— Request —
Return the first line, the line containing "lite, dirt = (g_, g_, g_", and every line between them, exactly as they stand.

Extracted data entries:
********
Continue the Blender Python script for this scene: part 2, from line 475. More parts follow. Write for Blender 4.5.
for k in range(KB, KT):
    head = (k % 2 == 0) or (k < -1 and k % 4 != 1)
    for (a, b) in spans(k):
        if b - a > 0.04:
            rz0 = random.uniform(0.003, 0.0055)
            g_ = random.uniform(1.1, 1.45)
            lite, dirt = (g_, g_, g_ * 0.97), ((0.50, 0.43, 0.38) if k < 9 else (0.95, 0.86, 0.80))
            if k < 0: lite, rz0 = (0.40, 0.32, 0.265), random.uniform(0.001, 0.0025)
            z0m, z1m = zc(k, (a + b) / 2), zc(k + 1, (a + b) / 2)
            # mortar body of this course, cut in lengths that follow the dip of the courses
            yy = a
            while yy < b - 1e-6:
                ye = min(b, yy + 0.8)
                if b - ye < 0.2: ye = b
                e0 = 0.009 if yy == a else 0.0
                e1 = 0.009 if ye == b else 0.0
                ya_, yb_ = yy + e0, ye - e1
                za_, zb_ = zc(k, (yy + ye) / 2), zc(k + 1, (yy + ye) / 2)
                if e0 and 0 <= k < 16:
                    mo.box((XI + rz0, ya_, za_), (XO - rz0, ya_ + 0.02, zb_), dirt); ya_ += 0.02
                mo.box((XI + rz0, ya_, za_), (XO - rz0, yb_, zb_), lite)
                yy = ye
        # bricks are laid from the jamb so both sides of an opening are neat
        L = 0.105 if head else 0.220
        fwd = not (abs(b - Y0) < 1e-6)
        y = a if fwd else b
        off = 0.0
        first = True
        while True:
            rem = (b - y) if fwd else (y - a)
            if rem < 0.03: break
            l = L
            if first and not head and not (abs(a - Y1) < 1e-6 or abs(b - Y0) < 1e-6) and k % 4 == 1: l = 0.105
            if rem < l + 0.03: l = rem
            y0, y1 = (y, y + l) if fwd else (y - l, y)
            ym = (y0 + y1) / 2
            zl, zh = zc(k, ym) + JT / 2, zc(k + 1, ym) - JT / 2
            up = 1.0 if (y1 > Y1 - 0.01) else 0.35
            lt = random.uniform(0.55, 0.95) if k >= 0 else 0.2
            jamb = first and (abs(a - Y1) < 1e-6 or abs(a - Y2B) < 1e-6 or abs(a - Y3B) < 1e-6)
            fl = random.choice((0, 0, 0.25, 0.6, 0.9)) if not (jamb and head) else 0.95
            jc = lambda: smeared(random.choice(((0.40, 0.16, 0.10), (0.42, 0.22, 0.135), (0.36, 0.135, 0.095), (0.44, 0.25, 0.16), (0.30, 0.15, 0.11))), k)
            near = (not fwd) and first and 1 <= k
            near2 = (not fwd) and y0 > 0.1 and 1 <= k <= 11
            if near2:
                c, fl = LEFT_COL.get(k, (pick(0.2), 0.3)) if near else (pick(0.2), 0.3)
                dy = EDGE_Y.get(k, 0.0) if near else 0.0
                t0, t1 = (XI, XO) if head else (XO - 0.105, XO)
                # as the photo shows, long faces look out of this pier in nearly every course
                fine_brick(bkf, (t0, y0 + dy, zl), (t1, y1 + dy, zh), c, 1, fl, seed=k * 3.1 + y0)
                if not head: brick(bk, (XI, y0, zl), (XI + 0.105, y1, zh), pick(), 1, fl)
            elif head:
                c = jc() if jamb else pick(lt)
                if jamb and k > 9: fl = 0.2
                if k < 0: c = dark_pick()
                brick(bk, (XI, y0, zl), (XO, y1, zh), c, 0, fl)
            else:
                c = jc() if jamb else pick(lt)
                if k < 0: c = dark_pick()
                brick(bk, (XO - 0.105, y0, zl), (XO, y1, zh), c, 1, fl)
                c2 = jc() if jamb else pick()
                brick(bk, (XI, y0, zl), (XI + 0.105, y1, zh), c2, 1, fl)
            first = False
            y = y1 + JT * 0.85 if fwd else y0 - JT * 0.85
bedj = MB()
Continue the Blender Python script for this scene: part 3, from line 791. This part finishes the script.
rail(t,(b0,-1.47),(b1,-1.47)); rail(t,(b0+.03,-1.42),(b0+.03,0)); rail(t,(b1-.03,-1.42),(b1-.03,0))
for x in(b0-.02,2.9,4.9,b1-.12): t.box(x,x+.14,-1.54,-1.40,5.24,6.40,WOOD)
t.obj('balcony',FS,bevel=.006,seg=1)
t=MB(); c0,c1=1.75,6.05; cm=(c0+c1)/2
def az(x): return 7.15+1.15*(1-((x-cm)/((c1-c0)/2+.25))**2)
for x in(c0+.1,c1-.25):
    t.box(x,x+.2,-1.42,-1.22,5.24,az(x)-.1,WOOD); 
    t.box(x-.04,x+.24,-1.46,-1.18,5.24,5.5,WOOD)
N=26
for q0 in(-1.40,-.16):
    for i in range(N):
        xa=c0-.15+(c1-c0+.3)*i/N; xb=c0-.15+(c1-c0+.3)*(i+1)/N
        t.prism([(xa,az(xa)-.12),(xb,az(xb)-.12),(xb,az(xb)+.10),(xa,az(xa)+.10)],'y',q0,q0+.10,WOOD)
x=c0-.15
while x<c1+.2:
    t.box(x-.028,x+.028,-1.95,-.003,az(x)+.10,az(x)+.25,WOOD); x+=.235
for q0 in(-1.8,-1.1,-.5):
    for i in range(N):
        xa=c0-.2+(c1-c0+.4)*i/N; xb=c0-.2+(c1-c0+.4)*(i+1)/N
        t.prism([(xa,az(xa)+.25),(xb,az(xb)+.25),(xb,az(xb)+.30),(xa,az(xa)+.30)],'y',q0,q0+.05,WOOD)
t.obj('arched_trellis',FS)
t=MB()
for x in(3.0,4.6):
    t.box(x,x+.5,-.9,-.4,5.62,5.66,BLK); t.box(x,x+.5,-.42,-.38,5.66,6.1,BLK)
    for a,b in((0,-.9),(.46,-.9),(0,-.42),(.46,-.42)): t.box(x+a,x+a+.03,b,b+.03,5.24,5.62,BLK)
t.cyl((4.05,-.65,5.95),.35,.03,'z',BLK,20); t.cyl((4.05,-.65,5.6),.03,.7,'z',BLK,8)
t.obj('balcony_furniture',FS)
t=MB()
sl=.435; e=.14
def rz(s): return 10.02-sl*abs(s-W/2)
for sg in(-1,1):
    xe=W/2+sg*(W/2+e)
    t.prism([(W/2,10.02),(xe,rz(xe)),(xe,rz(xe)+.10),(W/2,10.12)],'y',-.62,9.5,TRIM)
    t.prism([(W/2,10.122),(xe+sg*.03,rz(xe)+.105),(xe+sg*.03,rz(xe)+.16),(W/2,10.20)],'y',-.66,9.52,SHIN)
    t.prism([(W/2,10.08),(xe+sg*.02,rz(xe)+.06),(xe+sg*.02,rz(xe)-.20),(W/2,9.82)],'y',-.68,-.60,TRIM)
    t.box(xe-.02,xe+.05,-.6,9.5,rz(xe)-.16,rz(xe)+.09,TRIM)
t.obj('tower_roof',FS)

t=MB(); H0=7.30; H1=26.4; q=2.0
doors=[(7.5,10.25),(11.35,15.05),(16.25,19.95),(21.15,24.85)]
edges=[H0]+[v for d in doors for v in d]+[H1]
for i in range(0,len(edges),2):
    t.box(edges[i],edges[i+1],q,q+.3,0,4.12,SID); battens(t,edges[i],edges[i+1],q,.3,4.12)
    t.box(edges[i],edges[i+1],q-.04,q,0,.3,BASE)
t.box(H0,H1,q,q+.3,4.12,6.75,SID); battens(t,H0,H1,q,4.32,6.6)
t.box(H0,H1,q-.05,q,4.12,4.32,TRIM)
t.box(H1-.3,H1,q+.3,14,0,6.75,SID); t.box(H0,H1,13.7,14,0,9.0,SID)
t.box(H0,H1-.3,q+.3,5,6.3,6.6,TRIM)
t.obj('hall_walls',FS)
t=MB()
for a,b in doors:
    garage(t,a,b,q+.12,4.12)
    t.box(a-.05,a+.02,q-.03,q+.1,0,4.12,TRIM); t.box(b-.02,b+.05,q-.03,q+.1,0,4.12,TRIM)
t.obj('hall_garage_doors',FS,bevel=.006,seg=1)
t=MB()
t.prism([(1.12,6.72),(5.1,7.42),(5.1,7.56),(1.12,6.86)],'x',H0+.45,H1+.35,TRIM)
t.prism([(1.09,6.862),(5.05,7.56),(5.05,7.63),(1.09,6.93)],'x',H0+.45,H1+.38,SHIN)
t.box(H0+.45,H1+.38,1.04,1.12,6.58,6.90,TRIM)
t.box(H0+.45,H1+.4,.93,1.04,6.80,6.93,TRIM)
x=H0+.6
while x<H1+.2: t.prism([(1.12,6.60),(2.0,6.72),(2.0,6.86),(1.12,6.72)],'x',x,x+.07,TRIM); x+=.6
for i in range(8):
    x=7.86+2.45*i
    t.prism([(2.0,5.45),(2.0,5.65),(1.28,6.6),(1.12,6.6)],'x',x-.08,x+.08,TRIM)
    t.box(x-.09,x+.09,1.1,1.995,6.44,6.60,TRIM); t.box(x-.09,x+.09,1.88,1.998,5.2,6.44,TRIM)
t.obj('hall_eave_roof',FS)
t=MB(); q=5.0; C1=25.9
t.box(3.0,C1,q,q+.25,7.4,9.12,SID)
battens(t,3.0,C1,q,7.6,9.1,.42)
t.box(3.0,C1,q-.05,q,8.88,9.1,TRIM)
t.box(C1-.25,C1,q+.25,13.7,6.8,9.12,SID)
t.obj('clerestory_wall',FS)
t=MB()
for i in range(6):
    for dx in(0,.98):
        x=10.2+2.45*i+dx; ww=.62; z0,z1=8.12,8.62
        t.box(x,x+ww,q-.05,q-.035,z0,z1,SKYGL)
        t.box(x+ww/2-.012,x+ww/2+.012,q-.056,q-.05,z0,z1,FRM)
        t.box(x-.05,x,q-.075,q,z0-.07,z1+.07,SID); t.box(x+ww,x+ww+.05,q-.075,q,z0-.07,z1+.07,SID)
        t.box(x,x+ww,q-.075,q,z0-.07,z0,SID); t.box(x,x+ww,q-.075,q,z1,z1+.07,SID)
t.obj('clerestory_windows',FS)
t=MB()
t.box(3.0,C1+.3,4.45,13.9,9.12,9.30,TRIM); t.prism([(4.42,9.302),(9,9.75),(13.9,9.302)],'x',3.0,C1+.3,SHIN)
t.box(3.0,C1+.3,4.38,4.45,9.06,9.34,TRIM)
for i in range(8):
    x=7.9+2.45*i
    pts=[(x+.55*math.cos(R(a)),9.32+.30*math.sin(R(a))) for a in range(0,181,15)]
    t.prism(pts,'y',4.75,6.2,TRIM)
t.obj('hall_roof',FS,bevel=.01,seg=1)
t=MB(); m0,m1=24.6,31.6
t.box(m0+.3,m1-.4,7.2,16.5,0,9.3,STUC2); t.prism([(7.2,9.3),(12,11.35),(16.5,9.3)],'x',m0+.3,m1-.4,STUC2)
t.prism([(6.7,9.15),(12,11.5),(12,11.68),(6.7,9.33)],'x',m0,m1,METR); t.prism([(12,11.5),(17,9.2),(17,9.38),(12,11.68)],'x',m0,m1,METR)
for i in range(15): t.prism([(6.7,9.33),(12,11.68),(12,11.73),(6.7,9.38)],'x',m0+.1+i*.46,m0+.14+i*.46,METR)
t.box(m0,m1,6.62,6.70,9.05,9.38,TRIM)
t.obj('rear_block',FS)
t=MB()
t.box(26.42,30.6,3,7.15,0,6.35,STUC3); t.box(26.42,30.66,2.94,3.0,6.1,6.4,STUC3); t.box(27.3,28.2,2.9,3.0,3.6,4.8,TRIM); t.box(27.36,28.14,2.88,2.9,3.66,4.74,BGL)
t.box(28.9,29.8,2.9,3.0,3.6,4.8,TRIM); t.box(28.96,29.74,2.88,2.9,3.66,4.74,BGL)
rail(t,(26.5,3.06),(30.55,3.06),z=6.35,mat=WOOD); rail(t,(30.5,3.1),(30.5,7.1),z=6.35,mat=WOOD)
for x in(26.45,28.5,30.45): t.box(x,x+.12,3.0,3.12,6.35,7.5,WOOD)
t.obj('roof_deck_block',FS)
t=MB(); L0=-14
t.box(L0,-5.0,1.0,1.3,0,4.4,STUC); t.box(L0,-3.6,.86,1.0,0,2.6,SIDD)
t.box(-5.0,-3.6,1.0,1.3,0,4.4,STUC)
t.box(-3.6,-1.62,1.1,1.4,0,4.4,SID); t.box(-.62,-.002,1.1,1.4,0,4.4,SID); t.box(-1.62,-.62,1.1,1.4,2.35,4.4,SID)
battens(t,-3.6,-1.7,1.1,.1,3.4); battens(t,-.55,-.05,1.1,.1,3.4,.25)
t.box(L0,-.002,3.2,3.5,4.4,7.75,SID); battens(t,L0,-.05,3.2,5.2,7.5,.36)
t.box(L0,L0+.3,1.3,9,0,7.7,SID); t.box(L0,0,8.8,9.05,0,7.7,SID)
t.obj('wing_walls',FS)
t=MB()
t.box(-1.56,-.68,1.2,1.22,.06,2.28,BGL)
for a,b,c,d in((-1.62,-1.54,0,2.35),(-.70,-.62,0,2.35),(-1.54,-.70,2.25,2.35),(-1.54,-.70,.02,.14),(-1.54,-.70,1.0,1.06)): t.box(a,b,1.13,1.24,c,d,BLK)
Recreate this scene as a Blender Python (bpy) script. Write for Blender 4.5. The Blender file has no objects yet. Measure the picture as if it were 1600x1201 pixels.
********
— Result —
Continue the Blender Python script for this scene: part 2, from line 475. More parts follow. Write for Blender 4.5.
for k in range(KB, KT):
    head = (k % 2 == 0) or (k < -1 and k % 4 != 1)
    for (a, b) in spans(k):
        if b - a > 0.04:
            rz0 = random.uniform(0.003, 0.0055)
            g_ = random.uniform(1.1, 1.45)
            lite, dirt = (g_, g_, g_ * 0.97), ((0.50, 0.43, 0.38) if k < 9 else (0.95, 0.86, 0.80))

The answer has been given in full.